Similarly, in what is now Oregon, for the people of the Chinook, Coos, Coquille, and other tribes, sea otters were seen as providing ecological and economic value in addition to spiritual and cultural enrichment. In addition to their pelts being a sign of wealth and prosperity, and used in inter-tribal commerce, sea otters also played an integral role in their oral histories.
For example, the Haida– in what is now, British Columbia– have had a long history and deep relationship with sea otters. From an early age, Haida children are taught about the significant role sea otters play in their tribe and lessons on how to respect the land and only take what can be used.

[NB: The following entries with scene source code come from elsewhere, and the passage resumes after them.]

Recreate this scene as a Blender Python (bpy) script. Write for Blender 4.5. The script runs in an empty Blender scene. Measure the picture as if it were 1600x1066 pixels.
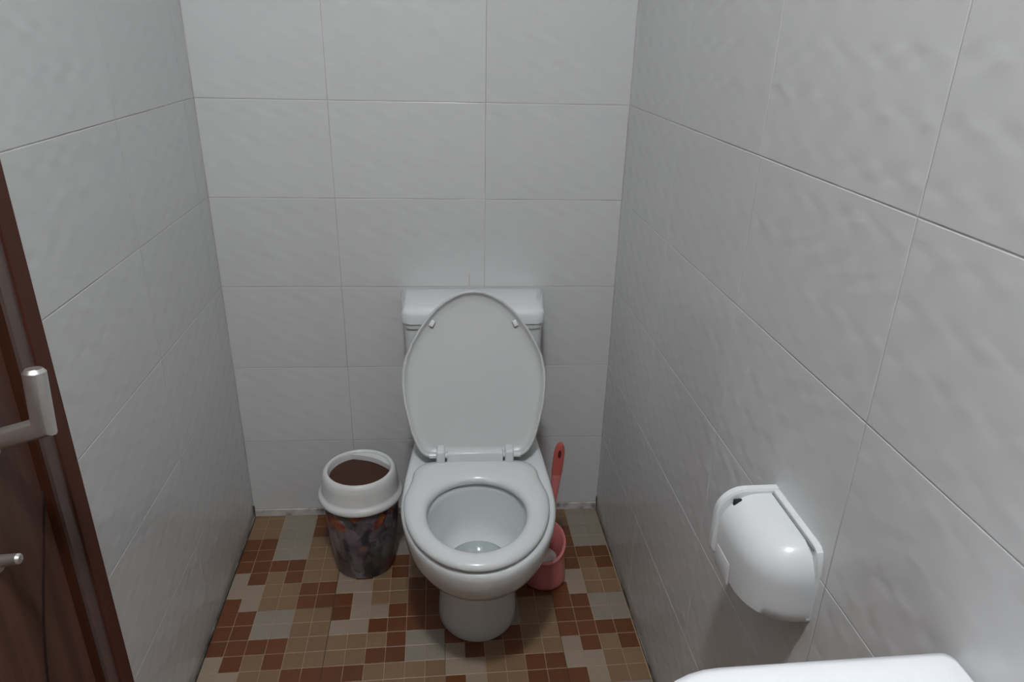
import bpy, math, random
from mathutils import Vector, Matrix

random.seed(4)
scene = bpy.context.scene
COL = scene.collection

# ------------------------------------------------------------------ camera
F_PX, CX, CY, CZ = 1118.3, 0.602, -1.956, 1.444
yaw, pitch, roll = (math.radians(a) for a in (6.26, 23.39, 1.41))
fwd = Vector((math.sin(yaw)*math.cos(pitch), math.cos(yaw)*math.cos(pitch), -math.sin(pitch)))
rt0 = Vector((math.cos(yaw), -math.sin(yaw), 0.0)); up0 = rt0.cross(fwd)
rt = rt0*math.cos(roll) + up0*math.sin(roll)
up = up0*math.cos(roll) - rt0*math.sin(roll)
cam_data = bpy.data.cameras.new('camera')
cam_data.sensor_fit = 'HORIZONTAL'; cam_data.sensor_width = 36.0
cam_data.lens = F_PX/1600*36.0
cam_data.clip_start = 0.02
cam = bpy.data.objects.new('camera', cam_data); COL.objects.link(cam)
cam.matrix_world = Matrix(((rt.x, up.x, -fwd.x, CX), (rt.y, up.y, -fwd.y, CY), (rt.z, up.z, -fwd.z, CZ), (0, 0, 0, 1)))
scene.camera = cam

# ------------------------------------------------------------------ world, light, exposure
world = bpy.data.worlds.new('world'); scene.world = world; world.use_nodes = True
world.node_tree.nodes['Background'].inputs[0].default_value = (0.75, 0.8, 0.85, 1)
world.node_tree.nodes['Background'].inputs[1].default_value = 0.05
LAMP_X, LAMP_Y = 0.52, -1.88
LAMP_POWER = 37.0
vs = scene.view_settings
vs.view_transform = 'Standard'; vs.look = 'None'; vs.gamma = 1.0; vs.use_curve_mapping = False
vs.exposure = 0.0

# ------------------------------------------------------------------ helpers
def link(o, parent=None):
    COL.objects.link(o)
    if parent is not None: o.parent = parent
    return o

def mesh_of(name, verts, faces, mat=None, smooth=False):
    me = bpy.data.meshes.new(name)
    me.from_pydata([tuple(v) for v in verts], [], faces)
    me.update()
    if mat: me.materials.append(mat)
    if smooth:
        for p in me.polygons: p.use_smooth = True
    return me

def obj(name, verts, faces, mat, parent=None, smooth=False, loc=None, auto=None):
    me = mesh_of(name, verts, faces, mat, smooth)
    import bmesh
    bm = bmesh.new(); bm.from_mesh(me)
    bmesh.ops.remove_doubles(bm, verts=bm.verts, dist=1e-6)
    bmesh.ops.recalc_face_normals(bm, faces=bm.faces)
    if auto is not None:
        for e in bm.edges:
            if len(e.link_faces) == 2 and e.calc_face_angle(0) > math.radians(auto): e.smooth = False
    bm.to_mesh(me); bm.free()
    o = bpy.data.objects.new(name, me)
    if loc: o.location = loc
    return link(o, parent)

def empty(name, loc=(0, 0, 0), rz=0.0, label=None, cat=None):
    o = bpy.data.objects.new(name, None); o.location = loc; o.rotation_euler = (0, 0, rz)
    o.empty_display_size = 0.05
    link(o)
    if label: o['label'] = label
    if cat: o['category'] = cat
    return o

def box(x0, x1, y0, y1, z0, z1):
    v = [(x, y, z) for z in (z0, z1) for y in (y0, y1) for x in (x0, x1)]
    f = [(0, 2, 3, 1), (4, 5, 7, 6), (0, 1, 5, 4), (2, 6, 7, 3), (0, 4, 6, 2), (1, 3, 7, 5)]
    return v, f

def add(a, b):
    n = len(a[0]); a[0].extend(b[0]); a[1].extend([tuple(i+n for i in f) for f in b[1]]); return a

def bevbox(x0, x1, y0, y1, z0, z1, b):
    """box whose every edge carries a small chamfer"""
    import bmesh
    bm = bmesh.new(); v, f = box(x0, x1, y0, y1, z0, z1)
    vs_ = [bm.verts.new(p) for p in v]
    for q in f: bm.faces.new([vs_[i] for i in q])
    bmesh.ops.bevel(bm, geom=list(bm.edges), offset=b, segments=3, profile=0.5, affect='EDGES')
    bm.verts.index_update()
    out = ([tuple(p.co) for p in bm.verts], [tuple(p.index for p in q.verts) for q in bm.faces]); bm.free()
    return out

def loft(rings, cap0=True, cap1=True, closed=True):
    n = len(rings[0]); v = [p for r in rings for p in r]; f = []
    for i in range(len(rings)-1):
        for j in range(n if closed else n-1):
            k = (j+1) % n
            f.append((i*n+j, i*n+k, (i+1)*n+k, (i+1)*n+j))
    if cap0: f.append(tuple(range(n-1, -1, -1)))
    if cap1: f.append(tuple((len(rings)-1)*n+j for j in range(n)))
    return v, f

def lathe(profile, n=64, cap0=False, cap1=False, c=(0, 0)):
    rings = [[(c[0]+r*math.cos(2*math.pi*j/n), c[1]+r*math.sin(2*math.pi*j/n), z) for j in range(n)] for r, z in profile]
    return loft(rings, cap0, cap1)

def tube(path, rad, n=24, cap=True, squash=None):
    path = [Vector(p) for p in path]
    if not isinstance(rad, (list, tuple)): rad = [rad]*len(path)
    rings = []; t0 = (path[1]-path[0]).normalized()
    ref = Vector((0, 0, 1)) if abs(t0.z) < 0.9 else Vector((1, 0, 0))
    a = t0.cross(ref).normalized()
    for i, p in enumerate(path):
        t = (path[min(i+1, len(path)-1)]-path[max(i-1, 0)]).normalized()
        a = (a-t*a.dot(t)).normalized(); b = t.cross(a)
        s = squash[i] if squash else 1.0
        rings.append([tuple(p+a*rad[i]*math.cos(2*math.pi*j/n)+b*rad[i]*s*math.sin(2*math.pi*j/n)) for j in range(n)])
    return loft(rings, cap, cap)

def mitred(p0, corner, p1, r, n=32):
    """two tubes meeting in a mitre at the corner"""
    p0, c, p1 = Vector(p0), Vector(corner), Vector(p1)
    d0 = (c-p0).normalized(); d1 = (p1-c).normalized()
    pn = d0.cross(d1).normalized(); m = (d0+d1).normalized()
    rings = []
    a0 = pn.cross(d0); a1 = pn.cross(d1)
    for base, d, a, end in ((p0, d0, a0, 0), (c, d0, a0, 1), (p1, d1, a1, 2)):
        ring = []
        for j in range(n):
            q = base+pn*r*math.cos(2*math.pi*j/n)+a*r*math.sin(2*math.pi*j/n)
            if end == 1: q = q+d*((c-q).dot(m)/d.dot(m))
            ring.append(tuple(q))
        rings.append(ring)
        if end == 2:
            s = 0.72
            rings.append([tuple(p1+d1*r*0.35+(Vector(q)-p1)*s) for q in ring])
    return loft(rings)

# ------------------------------------------------------------------ materials
def new_mat(name, color, rough=0.5, spec=0.5, metallic=0.0, coat=0.0):
    m = bpy.data.materials.new(name); m.use_nodes = True
    b = m.node_tree.nodes['Principled BSDF']
    b.inputs['Base Color'].default_value = (*color, 1)
    b.inputs['Roughness'].default_value = rough
    b.inputs['Metallic'].default_value = metallic
    b.inputs['Specular IOR Level'].default_value = spec
    b.inputs['Coat Weight'].default_value = coat
    return m

def N(m, typ, **kw):
    n = m.node_tree.nodes.new(typ)
    for k, v in kw.items(): setattr(n, k, v)
    return n

def L(m, a, b): m.node_tree.links.new(a, b)
def bsdf(m): return m.node_tree.nodes['Principled BSDF']

def math_node(m, op, a, b=None, c=None):
    n = N(m, 'ShaderNodeMath', operation=op)
    for i, x in enumerate((a, b, c)):
        if x is None: continue
        if isinstance(x, (int, float)): n.inputs[i].default_value = x
        else: L(m, x, n.inputs[i])
    return n.outputs[0]

def mix_color(m, fac, c1, c2, blend='MIX'):
    n = N(m, 'ShaderNodeMix', data_type='RGBA', blend_type=blend)
    for i, x in ((0, fac), (6, c1), (7, c2)):
        if isinstance(x, (int, float)): n.inputs[i].default_value = x
        elif isinstance(x, tuple): n.inputs[i].default_value = (*x, 1)
        else: L(m, x, n.inputs[i])
    return n.outputs[2]

def noise(m, vec, scale, detail=3.0, rough=0.5):
    n = N(m, 'ShaderNodeTexNoise'); n.inputs['Scale'].default_value = scale
    n.inputs['Detail'].default_value = detail; n.inputs['Roughness'].default_value = rough
    if vec is not None: L(m, vec, n.inputs['Vector'])
    return n

def ramp(m, fac, stops):
    n = N(m, 'ShaderNodeValToRGB'); cr = n.color_ramp
    while len(cr.elements) < len(stops): cr.elements.new(0.5)
    for e, (p, c) in zip(cr.elements, stops): e.position = p; e.color = (*c, 1)
    L(m, fac, n.inputs[0]); return n.outputs[0]

def vec_scale(m, vec, s):
    n = N(m, 'ShaderNodeMapping'); n.inputs['Scale'].default_value = s
    L(m, vec, n.inputs['Vector']); return n.outputs[0]

# white wall tile with the woven relief of lens-shaped dimples pressed into the glaze
def make_wall_tile_mat():
    m = new_mat('wall_tile_glaze', (0.70, 0.705, 0.70), 0.2, 0.5)
    tc = N(m, 'ShaderNodeTexCoord'); sep = N(m, 'ShaderNodeSeparateXYZ'); L(m, tc.outputs['Object'], sep.inputs[0])
    x, z = sep.outputs[0], sep.outputs[2]
    wob = noise(m, tc.outputs['Object'], 9.0, 1.0)
    xs = math_node(m, 'ADD', x, math_node(m, 'MULTIPLY', wob.outputs[0], 0.002))
    wave = math_node(m, 'SINE', math_node(m, 'MULTIPLY', xs, 2*math.pi/0.08))
    row = math_node(m, 'COSINE', math_node(m, 'MULTIPLY', z, 2*math.pi/0.0625))
    row = math_node(m, 'POWER', math_node(m, 'MAXIMUM', math_node(m, 'MULTIPLY_ADD', row, -0.5, 0.5), 0.0), 4.0)
    h = math_node(m, 'MULTIPLY', wave, row)
    soft = noise(m, tc.outputs['Object'], 5.0, 2.0)
    h = math_node(m, 'ADD', h, math_node(m, 'MULTIPLY', soft.outputs[0], 0.2))
    bp = N(m, 'ShaderNodeBump'); bp.inputs['Strength'].default_value = 1.0; bp.inputs['Distance'].default_value = 0.0006
    L(m, h, bp.inputs['Height']); L(m, bp.outputs[0], bsdf(m).inputs['Normal'])
    info = N(m, 'ShaderNodeObjectInfo')
    c = mix_color(m, info.outputs['Random'], (0.595, 0.60, 0.60), (0.625, 0.63, 0.63))
    L(m, c, bsdf(m).inputs['Base Color'])
    return m
M_TILE = make_wall_tile_mat()

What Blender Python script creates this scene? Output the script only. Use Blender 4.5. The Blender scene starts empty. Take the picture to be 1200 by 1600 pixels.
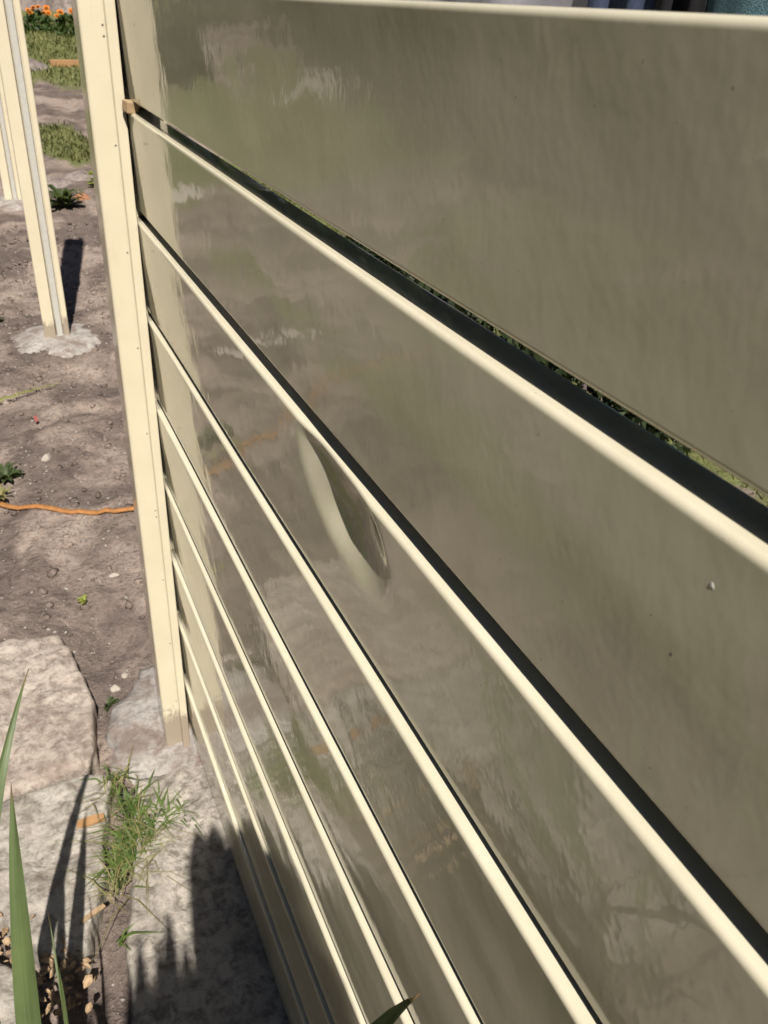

Peter Hatch, is a member of the Confederated Tribes of Siletz Indians, he works on staff there and is also a Board member of the Elakha Alliance. He notes, “As indigenous people, our prosperity going all the way back is derived from the strength of our relationships to the many beings with which we share our lands and our waters. You can see that in many ways, but especially in the regalia, that people wear on ceremonial occasions be it the ventalia shells that people trade for, the woodpecker scarlett, or the yellowhammer feathers; so many things carry significance of prosperity derived from managing the environment and living in a good way.”
“Sea otter pelts were highly esteemed within our tribal communities and only certain people could afford to wear them and had the right to wear them,” says Robert Kentta. Kentta is an enrolled Siletz member and on the elected council, works in the cultural resources department for the Siletz Tribe, and is also on the Elakha Alliance Board.
In fact, when Lewis and Clark came down the Columbia River in 1806, they tried to trade for a sea otter robe.
According to Lewis’s journal, one member of the Chinook tribe was ‘draped in three elegant sea otter skins’ which Lewis and Clark very much wanted. They offered him many articles, but he would not trade one otter skin for anything other than ten fathoms of blue beads. A fathom was a strand of beads six feet in length, so the Chinook was asking for sixty feet of highly prized blue beads for one otter skin. Lewis and Clark had only six fathoms left, so they were unable to trade.
Sea otters also had tremendous spiritual value, and were used in the stories and teachings of the tribes. The sea otter symbolized a range of attributes; everything from a giver of great fortune to a never-ending curiosity and playful spirit.
Hatch shares, “Throughout our stories that tell us about how the world was put together, and inform the way that we should live today, sea otters are one of many beings we have a deep relationship with. For the Coos side of my family, I think of a specific story that illustrates the way that sea otters are really kin to us, as with many other beings. An elder from our community told a story about a young Coos woman marrying into the sea otter people, and cementing that relationship between the people and the sea otters; back at a time when animals and people weren’t as different as we see them today.”
However, the arrival of traders from Russia, Europe, and eventually, the young American republic, would drastically change life for the indigenous peoples of the Northwest and drive sea otters to the brink of extinction.